Precious Life to Apply to be Involved as Third Party Intervener in Judicial Review
On Thursday 26th January, the legal team representing a woman who was charged with supplying illegal abortion drugs to her pregnant under-age daughter in Northern Ireland in 2013 successfully applied for a judicial review of the Public Prosecution Service’s decision to prosecute the woman under section 59 of the Offences Against the Person Act 1861. The judicial review hearing will be on the 3rd and 4th May 2017.
The woman’s legal team argues that the PPS were wrong to charge the woman with supplying the illegal abortion drugs and that to bring the woman before the courts would be a breach of her Article 3 and Article 8 rights under the European Convention on Human Rights.
Abortion is a criminal offence in Northern Ireland, governed by sections 58 and 59 of the Offences Against the Person Act 1861 and section 25 of the Criminal Justice Act (NI) 1945.

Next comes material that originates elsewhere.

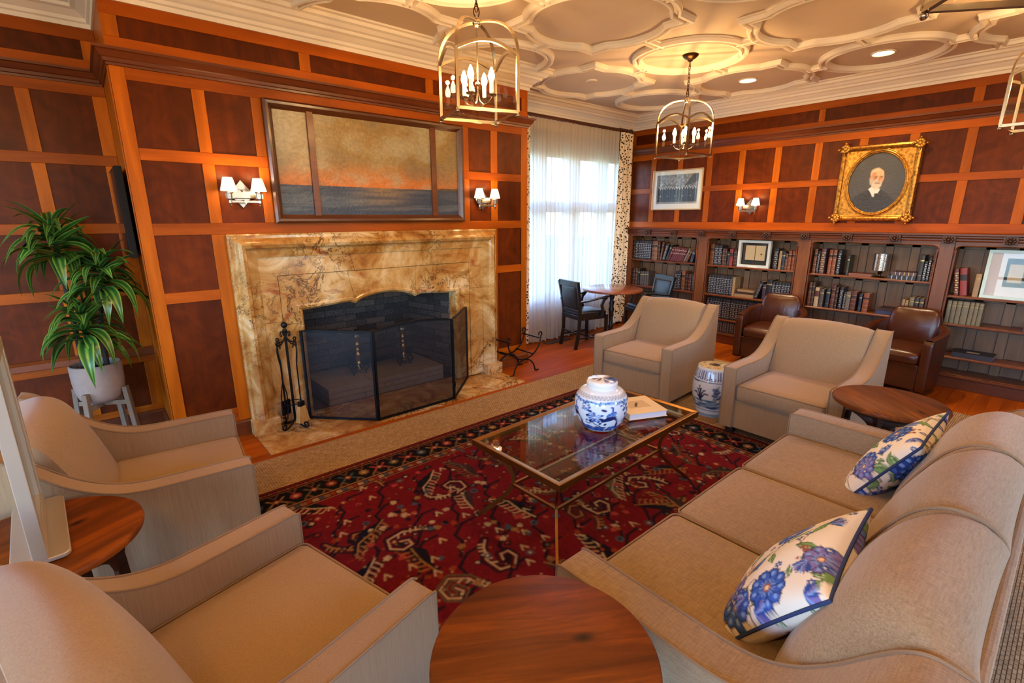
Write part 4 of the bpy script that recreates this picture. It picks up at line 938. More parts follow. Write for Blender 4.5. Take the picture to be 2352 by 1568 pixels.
ROWS = {
    '1a': [(0.477, 0.438, 0.266, 0.001, 'dkbrown'), (0.434, 0.383, 0.262, -0.001, 'rib'), (0.38, 0.346, 0.263, -0.001, 'rib'), (0.344, 0.313, 0.265, -0.002, 'rib'), (0.313, 0.283, 0.264, -0.002, 'rib'), (0.283, 0.252, 0.264, -0.003, 'rib'), (0.252, 0.222, 0.264, -0.003, 'rib'), (0.222, 0.192, 0.263, -0.003, 'rib'), (0.192, 0.162, 0.263, -0.003, 'rib'), (0.15, 0.11, 0.262, -0.001, 'brown'), (0.11, 0.055, 0.265, 0.002, 'tan2'), (0.045, 0.016, 0.255, 0.021, 'dkbrown'), (0.013, -0.016, 0.257, 0.035, 'brown'), (-0.023, -0.064, 0.237, 0.058, 'rib'), (-0.077, -0.109, 0.23, 0.072, 'black'), (-0.112, -0.146, 0.199, 0.073, 'maroon'), (-0.146, -0.18, 0.197, 0.073, 'maroon'), (-0.18, -0.213, 0.195, 0.073, 'maroon'), (-0.214, -0.247, 0.193, 0.072, 'maroon'), (-0.248, -0.28, 0.191, 0.071, 'maroon'), (-0.281, -0.313, 0.189, 0.07, 'maroon'), (-0.314, -0.346, 0.187, 0.07, 'maroon'), (-0.35, -0.379, 0.182, 0.075, 'grey'), (-0.384, -0.416, 0.165, 0.07, 'brown'), (-0.45, -0.491, 0.167, 0.041, 'navy'), (-0.542, -0.565, 0.162, -0.006, 'dkbrown')],
    '1b': [(0.466, 0.41, 0.241, -0.001, 'dkbrown'), (0.407, 0.366, 0.244, -0.002, 'brown'), (0.363, 0.328, 0.241, 0.002, 'black'), (0.323, 0.288, 0.205, 0.001, 'greybrown'), (0.286, 0.251, 0.208, -0.001, 'greybrown'), (0.249, 0.214, 0.211, -0.001, 'greybrown'), (0.212, 0.177, 0.214, -0.002, 'greybrown'), (-0.25, -0.287, 0.25, 0.012, 'rib'), (-0.29, -0.339, 0.254, 0.007, 'rib'), (-0.353, -0.404, 0.264, -0.001, 'tan2'), (-0.409, -0.441, 0.232, 0.0, 'dkbrown'), (-0.449, -0.494, 0.229, -0.006, 'redbrown'), (-0.505, -0.544, 0.245, -0.016, 'rib')],
    '2a': [(-0.726, -0.78, 0.264, -0.011, 'brown'), (-0.788, -0.834, 0.249, -0.012, 'rib'), (-0.837, -0.885, 0.251, -0.014, 'rib'), (-0.895, -0.924, 0.212, -0.012, 'redbrown'), (-0.926, -0.953, 0.211, -0.012, 'dkbrown'), (-0.956, -0.984, 0.178, -0.009, 'black'), (-0.987, -1.031, 0.211, -0.016, 'red'), (-1.04, -1.08, 0.207, -0.019, 'dkbrown'), (-1.52, -1.565, 0.24, -0.03, 'rib'), (-1.575, -1.605, 0.214, -0.029, 'tan'), (-1.609, -1.644, 0.206, -0.03, 'navy'), (-1.649, -1.677, 0.19, -0.024, 'brown'), (-1.679, -1.714, 0.223, -0.024, 'orange'), (-1.716, -1.747, 0.224, -0.025, 'orange'), (-1.749, -1.778, 0.226, -0.026, 'orange')],
    '2b': [(-0.737, -0.773, 0.248, -0.011, 'rib'), (-0.774, -0.81, 0.248, -0.012, 'rib'), (-0.811, -0.846, 0.247, -0.013, 'rib'), (-0.847, -0.882, 0.247, -0.013, 'rib'), (-0.883, -0.918, 0.246, -0.014, 'rib'), (-0.918, -0.953, 0.246, -0.013, 'rib'), (-0.954, -0.988, 0.244, -0.014, 'rib'), (-0.989, -1.023, 0.245, -0.014, 'rib'), (-1.023, -1.057, 0.243, -0.014, 'rib'), (-1.061, -1.096, 0.238, -0.012, 'tan'), (-1.346, -1.38, 0.221, 0.063, 'rib'), (-1.436, -1.477, 0.187, -0.016, 'purple'), (-1.48, -1.54, 0.244, -0.021, 'black'), (-1.542, -1.575, 0.227, -0.026, 'rib'), (-1.576, -1.609, 0.226, -0.026, 'rib'), (-1.61, -1.643, 0.227, -0.026, 'rib'), (-1.644, -1.677, 0.226, -0.026, 'rib'), (-1.678, -1.71, 0.226, -0.027, 'rib'), (-1.711, -1.743, 0.227, -0.027, 'rib'), (-1.744, -1.775, 0.226, -0.028, 'rib')],
    '2c': [(-.748-.0352*i, -.782-.0352*i, .255, 0, 'rib') for i in range(22)],
    '2d': [(-.80-.0315*i, -.830-.0315*i, .150, 0, 'rib') for i in range(14)],
    '3a': [(-1.943, -1.976, 0.265, -0.022, 'brown'), (-1.981, -2.005, 0.243, -0.023, 'rib'), (-2.01, -2.056, 0.272, -0.023, 'bigmaroon'), (-2.089, -2.123, 0.264, -0.025, 'orange'), (-2.128, -2.164, 0.267, -0.021, 'tan2'), (-2.173, -2.205, 0.266, -0.022, 'rib'), (-2.268, -2.29, 0.211, -0.016, 'green'), (-2.874, -2.908, 0.249, -0.025, 'dkgrey'), (-2.912, -2.938, 0.194, -0.026, 'rib'), (-2.942, -2.964, 0.234, -0.029, 'rib'), (-2.968, -2.994, 0.265, -0.03, 'brown')],
    '3b': [(-1.936, -1.97, 0.262, -0.02, 'brown'), (-1.971, -2.001, 0.269, -0.022, 'dkbrown'), (-2.006, -2.049, 0.214, -0.014, 'cream'), (-2.058, -2.098, 0.199, -0.012, 'greybrown'), (-2.118, -2.157, 0.211, -0.017, 'navydk'), (-2.167, -2.206, 0.256, -0.022, 'redbrown'), (-2.209, -2.234, 0.238, -0.019, 'dkbrown'), (-2.247, -2.28, 0.24, -0.021, 'rib'), (-2.286, -2.311, 0.195, -0.016, 'rib'), (-2.313, -2.354, 0.197, -0.018, 'grey'), (-2.357, -2.408, 0.204, -0.017, 'redbrown'), (-2.431, -2.459, 0.186, -0.022, 'navy'), (-2.468, -2.519, 0.195, -0.014, 'orange'), (-2.798, -2.822, 0.175, -0.024, 'tan'), (-2.824, -2.850, 0.17, -0.023, 'tan'), (-2.853, -2.892, 0.203, -0.028, 'olive'), (-2.896, -2.930, 0.202, -0.028, 'dkgrey'), (-2.934, -2.970, 0.203, -0.027, 'greybrown'), (-2.973, -2.997, 0.212, -0.026, 'redbrown')],
    '4a': [(-3.17, -3.205, 0.248, -0.035, 'redrib'), (-3.212, -3.263, 0.257, -0.036, 'red'), (-3.296, -3.337, 0.21, 0.0, 'tan')],
    '4b': [(-3.142, -3.174, 0.214, -0.02, 'olive'), (-3.176, -3.211, 0.212, -0.02, 'olive'), (-3.213, -3.249, 0.215, -0.017, 'olive'), (-3.251, -3.299, 0.214, -0.016, 'olive'), (-3.301, -3.333, 0.214, -0.013, 'olive'), (-3.334, -3.364, 0.214, -0.010, 'olive'), (-3.365, -3.397, 0.212, -0.005, 'olive')],
}
rz_ = {'1a':(0,0),'1b':(0,1),'2a':(1,0),'2b':(1,1),'2c':(1,2),'2d':(1,3),'3a':(2,0),'3b':(2,1),'4a':(3,0),'4b':(3,1)}
baynm = ['curtain bay','display box bay','lamp bay','far right bay']
shnm = ['top shelf','second shelf','third shelf','bottom shelf']
ordn = ['first','second','third','fourth','fifth','sixth','seventh','eighth','ninth','tenth','eleventh','twelfth','thirteenth','fourteenth','fifteenth','sixteenth','seventeenth','eighteenth','nineteenth','twentieth','twenty-first','twenty-second','twenty-third','twenty-fourth','twenty-fifth','twenty-sixth']
def book(w, h, d, kind, label, group):
    """upright book: spine towards -x, width in y, height z; origin at the bottom, spine centre"""
    t = thing('book', label, 'book', (0,0,0), 0, group); m = cover[kind]; w2 = w/2
    MB().box(.003,-w2+.003,.003,d-.003,w2-.003,h-.004).build('pages', page, t)
    c = MB().box(0,-w2,0,d,-w2+.0025,h).box(0,w2-.0025,0,d,w2,h)
    sp = [(-.004*math.cos(a)-.0, w2*math.sin(a)) for a in np.linspace(-PI/2, PI/2, 7)]
    c.prism([(.003,-w2)]+[(x-.001,y) for x, y in sp]+[(.003,w2)], 0, h, 'z'); c.build('cover', m, t)
    def band(z, hh, mat, pr=.0018): MB().prism([(0,-w2-.0002)]+[(x-.001-pr,y*1.01) for x, y in sp]+[(0,w2+.0002)], z, z+hh, 'z').build('spine_band', mat, t)
    if kind in ('rib','redrib','bigmaroon'):
        for k in range(5): band(h*(.10+.18*k), h*.022, silver if kind == 'rib' else gilt)
        for k in range(4): MB().cbox((-.0062, 0, h*(.20+.18*k)), (.0016, w*.42, h*.05)).build('spine_tool_mark', silver if kind == 'rib' else gilt, t)
    elif kind == 'maroon': band(h*.80, h*.03, paper, .0006); band(h*.56, h*.03, paper, .0006)
    elif kind in ('brown','tan2','orange','redbrown','dkbrown'):
        for k in range(4): band(h*(.14+.22*k), h*.012, gilt)
        band(h*.70, h*.10, clay, .0006)
    elif kind == 'cream': band(h*.52, h*.30, cover['redbrown'], .0008)
    elif kind in ('red',): band(h*.55, h*.22, clay, .0008)
    elif kind in ('olive','tan'): band(h*.78, h*.02, gilt, .0006); band(h*.90, h*.01, gilt, .0006)
    elif kind in ('green','dkgrey','black','greybrown','grey','navy','navydk','purple'): band(h*.76, h*.05, paper if kind == 'green' else gilt, .0006); band(h*.2, h*.01, gilt, .0006)
    return t
for key, row in ROWS.items():
    bi, si = rz_[key]; z = (list(shelfz[bi])+[.13])[si]; cnt = {}
    for y0, y1, h, lean, kind in row:
        cnt[kind] = cnt.get(kind, 0)+1
    seen = {}
    for y0, y1, h, lean, kind in row:
        seen[kind] = seen.get(kind, 0)+1; w = (y0-y1)-.0012
        if abs(lean) < .034: lean = 0
        nm = names[kind]; lb = '%s book on the %s of the %s' % (nm, shnm[si], baynm[bi])
        if cnt[kind] > 1: lb = '%s of %d %s books on the %s, %s' % (ordn[seen[kind]-1], cnt[kind], nm, shnm[si], baynm[bi])
        ang = math.asin(max(-.9, min(.9, lean/h))); w_e = w*math.cos(ang) if ang else w
        hh = h/math.cos(ang) - (abs(w*math.sin(ang)) if ang else 0)
        t = book(w_e, hh, .15 if kind != 'bigmaroon' else .18, kind, lb, 'books on the %s, %s' % (shnm[si], baynm[bi]))
        dz = abs(w_e/2*math.sin(ang)); t.location = (CX0+.040+rb.uniform(0,.010), (y0+y1)/2, z+.0008+dz); t.rotation_euler = (ang, 0, 0)
# books lying flat
def flatbook(x, y, z, L, d, th, kind, label, rot=0, spine=True):
    t = thing('book', label, 'book', (x,y,z), rot, None)
    MB().box(.004,-L/2+.004,.003,d,L/2-.004,th-.003).build('pages', page, t)
    MB().box(0,-L/2,0,d+.003,L/2,.003).box(0,-L/2,th-.003,d+.003,L/2,th).box(-.002,-L/2,0,.003,L/2,th).build('cover', cover[kind] if isinstance(kind, str) else kind, t)
    if spine:
        for k in range(5): MB().box(-.0034,-L/2+L*(.1+.18*k),0,.0,-L/2+L*(.1+.18*k)+.006,th).build('spine_band', silver if kind == 'rib' else gilt, t)
    return t
flatbook(4.66,-1.22,.621,.235,.16,.040,'tan','lowest tan book of the flat stack on the second shelf',spine=False); flatbook(4.66,-1.225,.662,.23,.155,.026,'dkbrown','middle book of the flat stack on the second shelf',.03,False); flatbook(4.66,-1.23,.689,.20,.15,.026,'tan','top tan book of the flat stack on the second shelf',-.04,False)
flatbook(4.68,-2.395,.986,.20,.15,.028,'tan2','flat brown book lying left of the small shelf lamp',.05,False)
flatbook(4.66,-2.752,.986,.225,.17,.038,'rib','silver-banded book lying flat right of the small shelf lamp'); flatbook(4.67,-2.765,1.025,.20,.16,.034,'bigmaroon','plum book lying on top of the silver-banded flat book')
bluebox = flat('blue_cloth_cover', (52,64,104), .7)
flatbook(4.66,-2.690,.618,.185,.17,.036,bluebox,'blue book lying flat on the second shelf of the lamp bay',spine=False); flatbook(4.665,-2.695,.655,.170,.16,.028,'dkbrown','patterned brown book lying on the flat blue book',-.04,False)
dk = flat('dark_album_cover', (46,44,52), .5); t = flatbook(4.66,-3.395,.299,.29,.20,.044,dk,'large dark album with pale page edges lying on the lowest shelf',spine=False)
box('cover_label', paper, .06, -.04, .044, .11, .05, .0446, t)
flatbook(4.66,-3.72,.613,.09,.12,.05,bluebox,'small blue box at the right edge of the second shelf',spine=False)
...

Bernadette Smyth, the director of Precious Life, was at the Royal Courts of Justice in Belfast today to hear the application for the judicial review.
“Precious Life is greatly concerned that yet another attempt has been made to undermine our pro-life laws in Northern Ireland. Our pro-life laws recognise that the unborn child is a human being, a person, deserving of protection under the law. The purpose of sections 58 and 59 of the 1861 Act is to protect the unborn child from “any poison or other noxious thing” or “any instrument” that would tear the unborn child from the sanctuary of his or her mother’s womb.
“If a crime has been committed, it is for the PSNI to investigate. If the Public Prosecution Service decides that there is sufficient evidence that that crime had been committed and that it is in the public interest to put the person on trial, of course that person should be brought to justice.
“Precious Life believes it is in the public interest to bring to court the mother who supplied illegal abortion drugs to her pregnant daughter in 2013. We must treat the criminal law protecting the unborn child as seriously as we treat the criminal laws which protect us.
“Pro-abortion bodies like the Family Planning Association, British Humanist Society and the Royal College of Midwives have applied to be third party interveners in this judicial review. Precious Life will be applying to be granted leave to be involved as a third-party intervener to represent the rights of the unborn child in this legal challenge.
“Precious Life believes there needs to be better care and support for young girls who find themselves in crisis pregnancies. Abortion is not the answer.”